Here was a rare sight: Ariel Sharon making a noisy private display of his commitment to peace. In his cabinet room last week, the Israeli Prime Minister exploded when ministers from his Likud Party questioned his professed intention to support President Bush's road map peace plan. "I will bring the road map to the cabinet!" Sharon shouted. "I heard some of you said I won't get a majority for it. O.K., we'll see who'll have the majority. I'll get it, don't worry." The ministers kept silent, but none was cowed. They know Sharon will have a battle on his hands if he goes ahead with what Israelis see as the road map's massive concessions to the Palestinians. Besides, despite Sharon's cabinet histrionics, many of his ministers just do not believe that the former general who sees Israel's entire history as one continuous battle and himself as the leader who never stopped fighting will really push ahead with the new peace plan.
This forceful figure looms large over any hopes for peace and no one but Sharon can know at this stage whether he intends to make a genuine effort. That is a measure of his checkered history, which leaves many divided over the rock-bottom question: Is it in Sharon to do a deal with the Palestinians? But the uncertainty is also a reflection of where Israelis stand at this juncture in the long, bitter conflict: after 31 months of violence, they care more for their immediate safety and have lost trust that peaceful coexistence is possible.
Last week the Bush Administration stepped in with a long-promised plan that would require hard-liners not just in Israel but in the West Bank and Gaza and in Washington as well to give diplomacy a chance. Even if the leaders of all three parties go at it with genuine vigor, few around them are optimistic that this plan, any more than the three others that preceded it in the last five years alone, will succeed. And the question most observers are already asking is whether Bush, Sharon or the newly installed Palestinian Prime Minister Mahmoud Abbas will or can even try very hard.
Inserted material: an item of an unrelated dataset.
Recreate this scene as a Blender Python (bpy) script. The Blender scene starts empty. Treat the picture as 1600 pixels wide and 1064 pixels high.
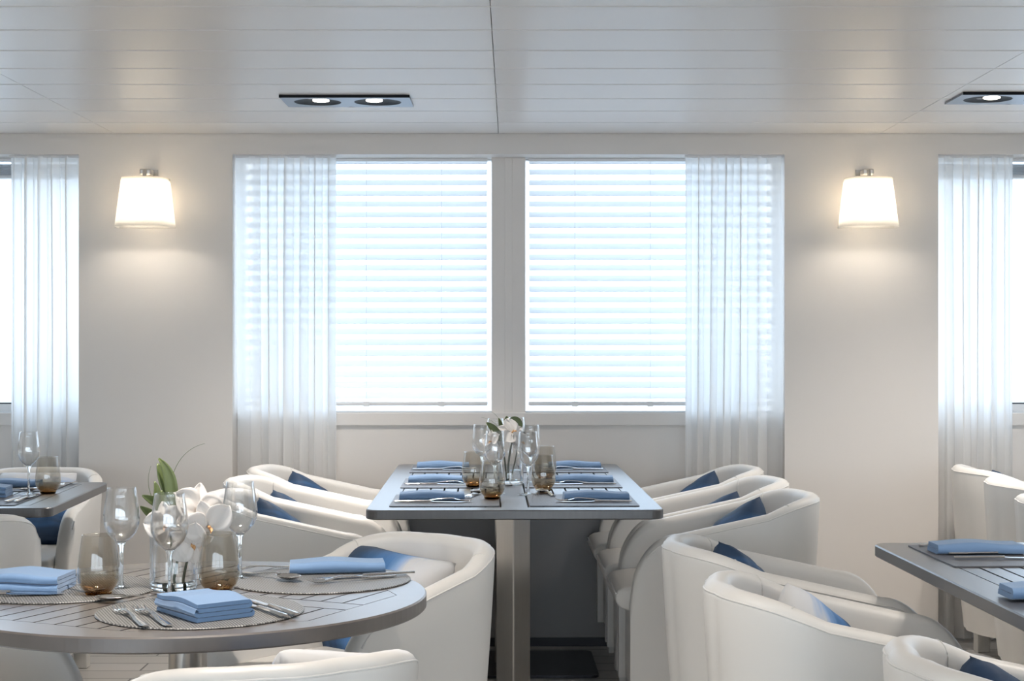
import bpy, math, random
from mathutils import Vector, Matrix
random.seed(7)
S = bpy.context.scene
C = S.collection
PI = math.pi

# ------------------------------------------------------------------ camera
F = 2500.0            # focal length in pixels of the 1600 x 1064 frame
EYE = 1.24            # eye height
HOR = 533.0           # row of the horizon
cam = bpy.data.cameras.new('camera'); co = bpy.data.objects.new('camera', cam); C.objects.link(co)
cam.sensor_width = 36.0; cam.lens = 36.0*F/1600.0; cam.clip_start = .05; cam.clip_end = 200
cam.shift_y = (HOR-532.0)/1600.0
co.location = (0, 0, EYE); co.rotation_euler = (PI/2, 0, 0)
S.camera = co

def P(px, py, z):                       # point of the level z seen at a place in the photo
    Y = F*(EYE-z)/(py-HOR)
    return Vector(((px-800)*Y/F, Y, z))
def Q(px, py, Y):                       # point at depth Y
    return Vector(((px-800)*Y/F, Y, EYE-(py-HOR)*Y/F))

# ------------------------------------------------------------------ world and exposure
SKY_STRENGTH = 4.3
W = bpy.data.worlds.new('sky_and_sea'); S.world = W; W.use_nodes = True
nt = W.node_tree; nt.nodes.clear()
wo = nt.nodes.new('ShaderNodeOutputWorld'); bg = nt.nodes.new('ShaderNodeBackground')
tc = nt.nodes.new('ShaderNodeTexCoord'); sx = nt.nodes.new('ShaderNodeSeparateXYZ')
rp = nt.nodes.new('ShaderNodeValToRGB'); mr = nt.nodes.new('ShaderNodeMapRange')
mr.inputs[1].default_value = -.12; mr.inputs[2].default_value = .5
rp.color_ramp.elements[0].position = 0; rp.color_ramp.elements[0].color = (.40, .45, .50, 1)
rp.color_ramp.elements[1].position = 1; rp.color_ramp.elements[1].color = (.72, .85, 1, 1)
e = rp.color_ramp.elements.new(.17); e.color = (.48, .53, .58, 1)
e = rp.color_ramp.elements.new(.21); e.color = (.80, .90, 1, 1)
nt.links.new(tc.outputs['Generated'], sx.inputs[0]); nt.links.new(sx.outputs[2], mr.inputs[0])
nt.links.new(mr.outputs[0], rp.inputs[0]); nt.links.new(rp.outputs[0], bg.inputs[0])
bg.inputs[1].default_value = SKY_STRENGTH
nt.links.new(bg.outputs[0], wo.inputs[0])
S.view_settings.view_transform = 'Standard'; S.view_settings.look = 'None'
S.view_settings.exposure = 0.67; S.view_settings.gamma = 1.0; S.view_settings.use_curve_mapping = False
SPOT_W = 37.0
SCONCE_W = 5.0
WARM = (1, .89, .77); DOWN = (1, .91, .82)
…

The U.S. President, for one, has been backed into playing an active role. The road map Bush unveiled with strikingly little fanfare last week was drawn up months ago by a quartet of co-sponsors including the European Union, the U.N. and Russia, and its contents have been known since last fall. Bush finally got behind it last week because he had promised his European read British and Arab allies that if they stuck with him through the war in Iraq, he would pursue the Arab-Israeli peace they consider just as urgent. He is also in the strongest position of any U.S. President since his father a decade ago to make Mideast negotiations move forward. Bush has promised he'd push before, then done little to follow through, so it's hardly surprising if both Israelis and Palestinians remain skeptical that this time, he will.
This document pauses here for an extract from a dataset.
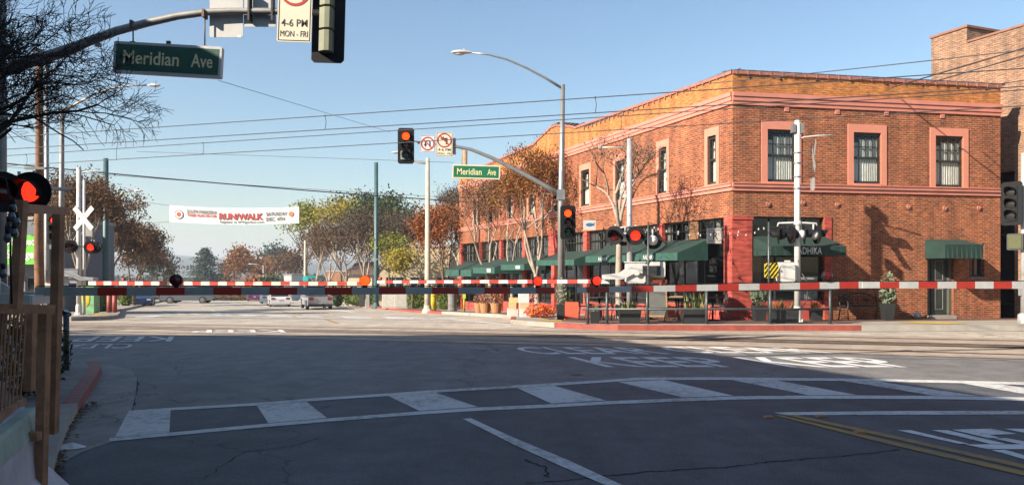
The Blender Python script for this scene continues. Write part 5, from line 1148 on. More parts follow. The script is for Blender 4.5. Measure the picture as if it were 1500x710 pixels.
for a, b_ in spans:
    a, b_ = Vector(a), Vector(b_); pt = lambda t: a+(b_-a)*t-Vector((0, 0, .55*4*.35*t*(1-t)))
    mb = MB(); mb.tube([pt(i/12) for i in range(13)], .006, 4); mb.build('cable', blk, rt); mb = MB(); n = max(4, int((b_-a).length/.55))
    for i in range(n):
        q = pt((i+.5)/n); mb = MB(); mb.lathe((q.x, q.y, q.z-.15), [(.005, 0), (.02, .015), (.026, .035), (.017, .06), (.012, .08)], 8); mb.build('bulb', pb, rt)
# ------------------------------------------------------------------ plants and pots
potm = mat('charcoal planter', (.025, .027, .028), .55, var=.2, scale=4); terr = mat('terracotta pot', (.50, .24, .10), .8, var=.2); 
def foliage(mb, c, r, n, s, up=0, seed=1, shell=.5):
    rnd = random.Random(seed)
    for _ in range(n):
        while True:
            p = Vector((rnd.uniform(-1, 1), rnd.uniform(-1, 1), rnd.uniform(-1, 1)))
            if shell**2 < p.length_squared < 1: break
        p = Vector((c[0]+p.x*r[0], c[1]+p.y*r[1], c[2]+p.z*r[2])); d = Vector((rnd.gauss(0, 1), rnd.gauss(0, 1), rnd.gauss(0, 1)+up)).normalized(); e = d.orthogonal().normalized(); e = (e*cos(rnd.random()*6)+d.cross(e)*sin(rnd.random()*6)); q = s*rnd.uniform(.6, 1.3)
        mb.quad(p-d*q, p+e*q*.4, p+d*q, p-e*q*.4)
    return mb
def pot(px, ytop, ybase, D, w_, d_, h_, label, m=potm, taper=.8, plant=None, rnd_=False, z=None):
    x = XZ(px, 0, D)[0]; z0 = gz(D)+.156 if z is None else z; rt = thing('potted_plant', label, 'planter', (x, D, z0))
    mb = MB(FR(x, D, z0)); a, b_ = w_/2, d_/2; k = taper
    if rnd_: mb.lathe((0, 0, 0), [(a*k, 0), (a, h_*.92), (a*1.07, h_*.92), (a*1.07, h_), (a*.9, h_), (a*.88, h_*.9), (.01, h_*.9)], 16)
    else:
        v = []
        for s_, zz in ((k, 0), (1, h_), (.88, h_), (.86, h_-.06)): v += [(-a*s_, -b_*s_, zz), (a*s_, -b_*s_, zz), (a*s_, b_*s_, zz), (-a*s_, b_*s_, zz)]
        mb.add(v, [(3, 2, 1, 0)]+[(4*j+i, 4*j+(i+1) % 4, 4*j+4+(i+1) % 4, 4*j+4+i) for j in range(3) for i in range(4)]+[(12, 13, 14, 15)])
    mb.build('pot', m, rt)
    if plant: plant(rt, FR(x, D, z0+h_-.04))
    return rt
lf_sn = leafmat('snake plant leaf', [(.30, .33, .12), (.14, .20, .07), (.42, .42, .20)]); lf_g = leafmat('grey green leaf', [(.16, .22, .13), (.26, .30, .20), (.08, .13, .07)])
lf_or = leafmat('orange green leaf', [(.30, .14, .03), (.16, .2, .05), (.4, .25, .06)]); lf_p = leafmat('pale shrub leaf', [(.42, .42, .34), (.3, .33, .24), (.22, .26, .18)])
def snake(n, w_, h, seed, m=lf_sn, wid=.03):
    def f_(rt, fr):
        r_ = random.Random(seed); mb = MB(fr)
        for _ in range(n):
            x, y = r_.uniform(-w_, w_), r_.uniform(-.12, .12); a = r_.uniform(-.25, .25); hh = h*r_.uniform(.5, 1.1); t = r_.random()*3; w2 = wid*r_.uniform(.8, 1.2)
            for k in range(3):
                z0_, z1_ = hh*k/3, hh*(k+1)/3; wa, wb = w2*(1-.1*k), w2*(1-.1*(k+1)) if k < 2 else .003
                mb.quad((x+a*z0_-wa*cos(t), y-wa*sin(t), z0_), (x+a*z0_+wa*cos(t), y+wa*sin(t), z0_), (x+a*z1_+wb*cos(t), y+wb*sin(t), z1_), (x+a*z1_-wb*cos(t), y-wb*sin(t), z1_))
        mb.build('leaves', m, rt)
    return f_
def bush(r, zc, n, s, m, seed=1, stem=True, up=.3):
    def f_(rt, fr):
        if stem: mb = MB(fr); mb.tube([(0, 0, 0), (.02, 0, zc)], .015, 6); mb.build('stem', mat('brown stem', (.12, .08, .05), .9), rt)
        mb = MB(fr); foliage(mb, (0, 0, zc), r, n, s, up, seed, .2); mb.build('leaves', m, rt)
    return f_
pot(871, 455, 474, 22.7, .30, .3, .36, 'small charcoal tapered pot left of the large square planter at the railing', plant=snake(14, .1, .22, 3, lf_g, .02))
pot(922, 457, 476, 22.6, .66, .45, .40, 'large charcoal planter with low yellow green plants below the gate machine', taper=.82, plant=snake(30, .26, .28, 5))
pot(1017, 456, 477, 22.6, .72, .4, .43, 'long charcoal planter with tall snake plants behind the railing', taper=.95, plant=snake(34, .3, .55, 6))
pot(1112, 448, 470, 24.2, .42, .42, .5, 'charcoal pot with a round grey green shrub at the red corner pier', taper=.75, plant=bush((.3, .28, .36), .42, 800, .05, lf_g, 7))
pot(1147, 457, 477, 22.75, .82, .42, .42, 'wide black planter with small white flowers in front of the shop window', taper=.97, plant=snake(40, .36, .3, 8, lf_or, .02))
pot(1195, 453, 470, 24.6, .36, .3, .38, 'small charcoal box with orange grass under the shop window', taper=.9, plant=snake(40, .12, .3, 9, lf_or, .012))
pot(1300, 445, 469, 24.9, .38, .36, .56, 'tall dark pot with a big leaved rubber shrub on the brick wall side', taper=.72, plant=bush((.26, .25, .55), .5, 200, .12, lf_g, 10, up=1))
pot(822, 440, 462, 25.6, .34, .34, .52, 'tall slim charcoal pot with a pale leaved young shrub left of the orange table cover', taper=.8, plant=bush((.22, .2, .5), .45, 420, .05, lf_p, 12))
x = tR(1339); c = fR @ Vector((x, -.15, 0)); c.z = gz(c.y)+.29; mb = MB(); mb.ell(c, (.13, .13, .13), 16, 10); tag(center(mb.build('stone_ball', mat('pale stone ball', (.5, .48, .43), .8), None)), 'pale round stone ball on the ground against the brick wall', 'stone ball')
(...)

Facing Bush from one corner is Israel's tough-guy Prime Minister, whose resistance to being pushed around is legendary. Most Israelis believe Sharon's resolve is responsible for the hard-won benefits of his two years in office. Most importantly, Sharon has restored their sense of security after repeated suicide bombings that have killed more than 750 Israelis a feat he accomplished largely by entrenching soldiers in Palestinian territory. If Palestinians pay for that with more than 2,300 deaths and Israeli soldiers camped permanently on their doorsteps, most Israelis are regretful but unapologetic. They also credit Sharon with maneuvering his old enemy Yasser Arafat from his position at the core of Palestinian power. Taking advantage of receptive policymakers in Washington, Sharon persuaded the Bush Administration that Arafat backed terrorism and therefore was no partner for peace. Together the U.S. and Israel tried to force Arafat to cede his primacy to the new Palestinian Prime Minister.
Sharon could be happy if his legacy rested on the removal of Arafat from the scene. But now he is likely to face U.S. pressure to make political and diplomatic concessions on the way to a peace deal that will prompt anger at home if they aren't accompanied by real change from Abbas. Sharon knows, for example, that withdrawing troops from the West Bank could open the gate for Palestinian extremists to step up the bombing once more.
As Sharon sees it, he can sell the road map to the Israeli public only if there is first evidence that Abbas will arrest suicide bombers and crush their networks. That is supposed to be an immediate Palestinian commitment under phase one of the plan. But already both sides are engaged in a "Who goes first?" debate. The road map calls for them to take their initial steps simultaneously. But Sharon wants violence quelled before Israel takes any action (and Bush last summer demanded the same), and Palestinians say Israel must not be allowed to wait before implementing its commitment to freeze all building in West Bank and Gaza Strip settlements.